Tech and Faith: Working Together
Technology can easily be seen as a distraction. If I had a penny for every time I heard an old person comment on people and their smart phones, I’d probably have a much nicer phone. “I think it’s funny how all of you have your faces in your phones. I don’t have a smart phone, couldn’t operate one.” I’ve heard that more times than I can count. It’s easy to see why it is that most people perceive faith and technology as opposing forces. Technology is the devil trying to distract us from what’s really important, or it’s a false idol. Personally I think that trail of logic runs dry pretty quickly, but there are those out there that believe it whole heartedly.
Technology is evil! Not really. Technology is a tool, inherently it is neither good nor bad. Can it be used for good? Yes, in most cases that’s the intent. Can it be used for bad? Yes, anything can be used for evil. Even religion can be used for evil, and that applies to all faiths and denominations. Personally I believe the relationship between science and Christianity to be similar to the relationship between faith and technology. You can put science and faith in opposition, and both make less sense than when you put them together.
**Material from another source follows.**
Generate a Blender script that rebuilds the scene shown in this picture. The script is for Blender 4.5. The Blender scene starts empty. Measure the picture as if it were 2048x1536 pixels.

It is harder to see technology and faith working together than science and faith, but that doesn’t mean they aren’t related. Observing the relationship between science and faith, I began to see God working in very small yet significant ways. God can easily change lives through technology. While the technology can directly improve lives, it can function in much less obvious ways. Maybe your phone dying could cause you to meet someone, or maybe a text alert could save your life. Technology both working, and failing could change the course of your day for the better. In the long run we don’t know what a small experience could result in. We don’t quite know what’s in store for us in the long run, small things could be more significant than we thought.
Linking a phone to a car so you can’t text and drive could save a lot of lives that would be lost otherwise. I could easily keep going with situations and circumstances through which God could use technology. The possibilities for technology to impact our lives is limitless, just as the uses God could find for it. We put limits on it when we decide that it evil. Imagine if instead of banning technology, the church used its resources to spread it. There are lives that could be vastly improved with more access. Access that we could potentially provide.
People shy away from it thinking that it’ll put space between them and God. While that may very well be the case, they may let that impact their opinions of technology. Dubbing it evil doesn’t do it justice, not while it could still impact other people’s lives. There are times and places that it might do more harm than good, and in those cases it’s alright to set it aside. I’m all for using a phone as a bible, until the phone starts distracting the user. If a person can’t focus with it, by all means set it aside for a while. That’s completely different from telling people that it’s the devil.
Part of what can make technology dangerous is not understanding it. By hiding from technology we put more people at risk. Instead of calling it evil and turning away from it, we should learn how to use it to its full potential.